Autonomous weapons are commonly seen as single machines making isolated decisions. But the real transformation is architectural.
Let’s look at agentic combat systems as emergent socio-technical stacks, distributed networks where sensors, software agents, and human oversight continuously co-evolve. They do not just execute missions; they learn from every encounter. Over time, these interactions form a self-reinforcing learning ecosystem. The architecture itself becomes an instrument of power because it decides what data exists, how it is labeled, where trust resides, and which decisions migrate away from humans.
How we got here
The path to agentic warfare does not begin with robots; it begans with data.
Ukraine has shown how low-cost drones, open-source ISR, and improvisational tactics can outpace traditional command hierarchies. Every engagement produces telemetry and human-machine feedback, the raw material for machine learning.
DARPA’s ACE and Replicator programs now treat autonomy as a systems problem: hundreds of agents coordinating across air, land, sea, cyber, and space. The goal is not one perfect drone; it is a resilient, learning swarm.
China’s “Command Brain” projects mirror this approach, embedding AI agents into military planning and logistics networks to close the loop between decision, action, and learning.
The strategic competition is shifting from how many assets you can field to how fast your architecture can learn.
The new logic of conflict
Traditional doctrine assumes that speed and accuracy of human decision-making define advantage. Agentic architectures invert that logic.
Once fielded, these systems run thousands of micro-decisions per second, each one generating labeled feedback that refines the system itself.
This means:
The battlefield trains the algorithm.

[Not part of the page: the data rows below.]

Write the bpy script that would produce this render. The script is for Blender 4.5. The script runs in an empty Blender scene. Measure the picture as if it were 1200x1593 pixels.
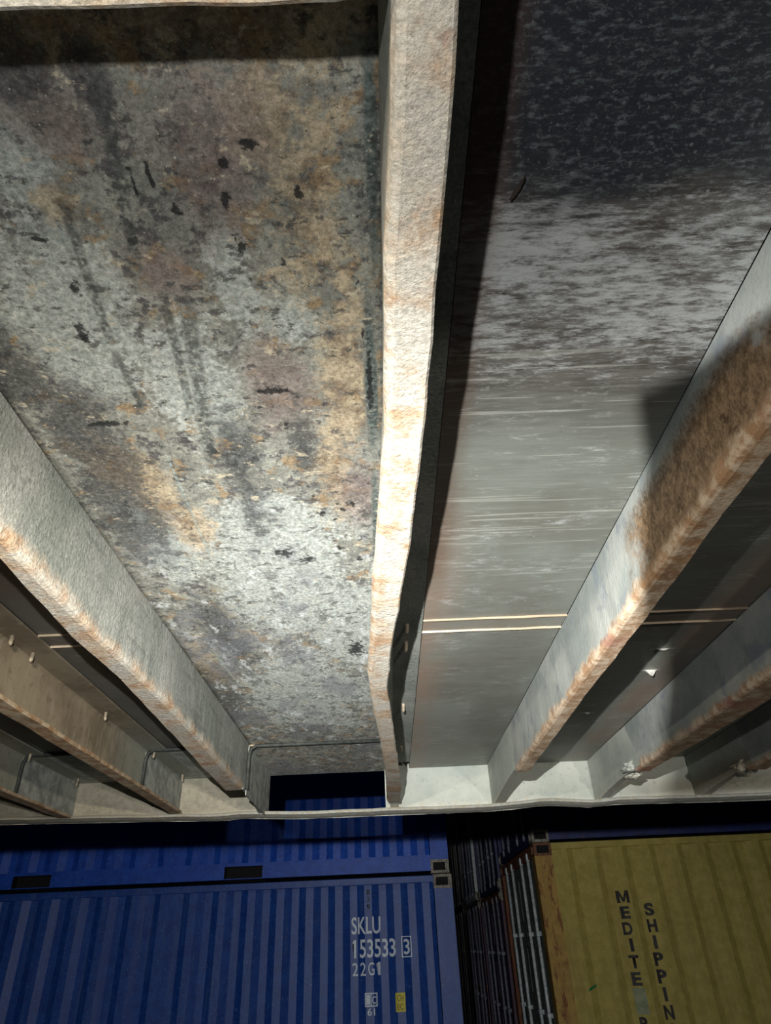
import bpy, bmesh, math, random
from mathutils import Matrix, Vector, noise as mnoise
random.seed(7)
S = bpy.context.scene
COL = S.collection
H = 2.026                      # eye height of the photographer above the yard; built coordinates are relative to the eye

# ---------------------------------------------------------------- camera
cam_d = bpy.data.cameras.new('camera'); cam = bpy.data.objects.new('camera', cam_d); COL.objects.link(cam)
cam_d.sensor_fit = 'VERTICAL'; cam_d.sensor_height = 24.0; cam_d.lens = 24.0*1022/1593
cam_d.clip_start = .01; cam_d.clip_end = 200
AX = Vector((0.9992088, 0.0369707, -0.0146591)); AY = Vector((0.0081626, -0.5513809, -0.8342137)); AZ = Vector((-0.0389243, 0.8334339, -0.5512465))
# rows are the world axes seen from the camera, which is the camera-to-world matrix
R = Matrix((AX, AY, AZ))
cam.matrix_world = Matrix.Translation((0, 0, H)) @ R.to_4x4()
S.camera = cam

# ---------------------------------------------------------------- world and exposure
w = bpy.data.worlds.new('night_sky'); S.world = w; w.use_nodes = True
w.node_tree.nodes['Background'].inputs[0].default_value = (.55, .7, 1, 1)
w.node_tree.nodes['Background'].inputs[1].default_value = .004
S.view_settings.view_transform = 'Standard'; S.view_settings.look = 'None'
S.view_settings.exposure = 0.0; S.view_settings.gamma = 1.0; S.view_settings.use_curve_mapping = False

# ---------------------------------------------------------------- lights
TORCH = Vector((-.068, -.03, .10)); AIM_AZ = math.radians(0); AIM_EL = math.radians(11)
def torch_light(name, loc, az, el, power, s_az, s_el_up, s_el_dn, floor_, hand=None, color=(1, 1, 1), radius=.004, cap=None, left=1.0):
    """hand torch: a point lamp whose beam falls off away from its axis"""
    d = bpy.data.lights.new(name, 'POINT'); d.energy = power; d.shadow_soft_size = radius; d.color = color
    d.use_nodes = True; nt = d.node_tree; N = nt.nodes; L = nt.links
    em = N['Emission']
    tc = N.new('ShaderNodeTexCoord')
    sp = N.new('ShaderNodeSeparateXYZ'); L.new(tc.outputs['Normal'], sp.inputs[0])
    def m(op, a, b=None, c=None, clamp=False):
        n = N.new('ShaderNodeMath'); n.operation = op; n.use_clamp = clamp
        for i, v in enumerate((a, b, c)):
            if v is None: continue
            if isinstance(v, (int, float)): n.inputs[i].default_value = v
            else: L.new(v, n.inputs[i])
        return n.outputs[0]
    azn = m('MULTIPLY', m('ARCTAN2', sp.outputs[0], sp.outputs[1]), 57.2958)
    eln = m('MULTIPLY', m('ARCSINE', sp.outputs[2]), 57.2958)
    da = m('DIVIDE', m('SUBTRACT', azn, math.degrees(az)), s_az)
    da = m('ADD', m('MAXIMUM', da, 0.0), m('DIVIDE', m('MINIMUM', da, 0.0), left))
    # when nearly overhead the azimuth means little
    da = m('MULTIPLY', da, m('COSINE', m('MULTIPLY', eln, 1/57.2958)))
    de0 = m('SUBTRACT', eln, math.degrees(el))
    up = m('DIVIDE', m('MAXIMUM', de0, 0.0), s_el_up); dn = m('DIVIDE', m('MINIMUM', de0, 0.0), s_el_dn)
    de = m('ADD', up, dn)
    r2 = m('ADD', m('MULTIPLY', da, da), m('MULTIPLY', de, de))
    g = m('POWER', 2.718, m('MULTIPLY', r2, -.5))
    g = m('ADD', m('MULTIPLY', g, 1-floor_), floor_)
    if hand:
        a0, e0, sa, se, low = hand
        # added mask darkens the lower right of the beam, its caster unknown
        ea = m('MULTIPLY_ADD', eln, .417, a0-4.0)
        fa = m('ADD', m('DIVIDE', m('SUBTRACT', azn, ea), sa), .5, clamp=True)
        fe = m('ADD', m('DIVIDE', m('SUBTRACT', e0, eln), se), .5, clamp=True)
        g = m('MULTIPLY', g, m('SUBTRACT', 1.0, m('MULTIPLY', m('MULTIPLY', fa, fe), 1-low)))
    if cap is not None: g = m('MULTIPLY', g, m('MULTIPLY_ADD', m('DIVIDE', m('SUBTRACT', cap+.25, eln), .5, clamp=True), 1.0, 0.0))
    L.new(g, em.inputs['Strength'])
    o = bpy.data.objects.new(name, d); COL.objects.link(o); o.location = loc + Vector((0, 0, H)); return o
torch_light('torch', TORCH, AIM_AZ, AIM_EL, 265.0, 32, 11.0, 5.5, .014, hand=(24.3, 30, 1.4, 1.1, .10), left=.47, color=(1, .985, .94))
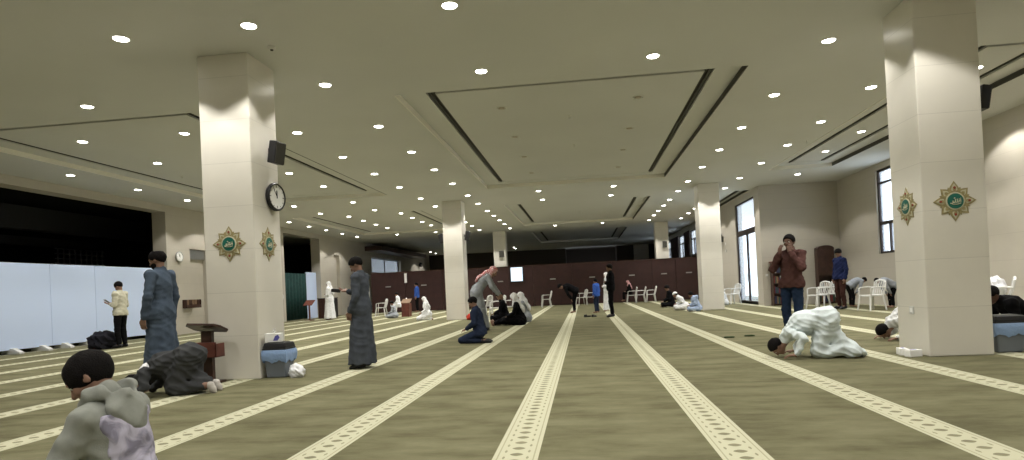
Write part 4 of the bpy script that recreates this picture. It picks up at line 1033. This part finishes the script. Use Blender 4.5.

Every intercept, jamming event, or radar ping becomes reinforcement data.
The defender’s response becomes adversary training data. Visible counter-moves help adversaries model your patterns.
The architecture determines escalation velocity. The tighter the learning loop, the faster systems evolve beyond human comprehension.
Hybrid warfare, once about ambiguity between war and peace, is now about ambiguity between learning and fighting.
Architecture as strategy
To understand who is winning, stop counting platforms and start mapping architectures.
The United States is building modular agent stacks with human-on-the-loop governance (ACE, AIR, Replicator).
NATO is exploring agentic decision-support tools for joint operations, where “intent schemas” translate commander goals into executable agent logic.
China and Russia are moving toward more tightly integrated, end-to-end architectures, merging civilian data, surveillance, and command systems to create unified learning loops.
This is not an arms race of machines. It is a race to control the architectures that produce military intelligence autonomously.
The next threshold
By 2030, the decisive metric will not be fleet size or budget share; it will be adaptation half-life, the time it takes an agentic network to learn from a new event and modify its behavior safely.
Architectures that can learn responsibly, with verifiable provenance, policy gates, and human-in-the-loop assurance, will stabilize deterrence.
Those that cannot will drift toward emergent, uncontrollable behavior.
Why this matters now
We are already seeing the early warning signs.
“Mystery drones” probing NATO airspace are not just surveillance; they are generating training data for swarm AI.
Civilian infrastructure disruptions are stress tests for resilience and attribution, both essential inputs for agentic command logic.
Even non-military AI programs are contributing to the pool of models that can be militarized through software layering.
Each of these events accelerates the feedback loop and brings us closer to a world where architecture, not artillery, determines power.
The foresight question
If the architecture is the weapon, who governs its learning?
This is the frontier where law, design, and defence merge, and where the next phase of hybrid warfare will be fought: inside the feedback loops of agentic systems.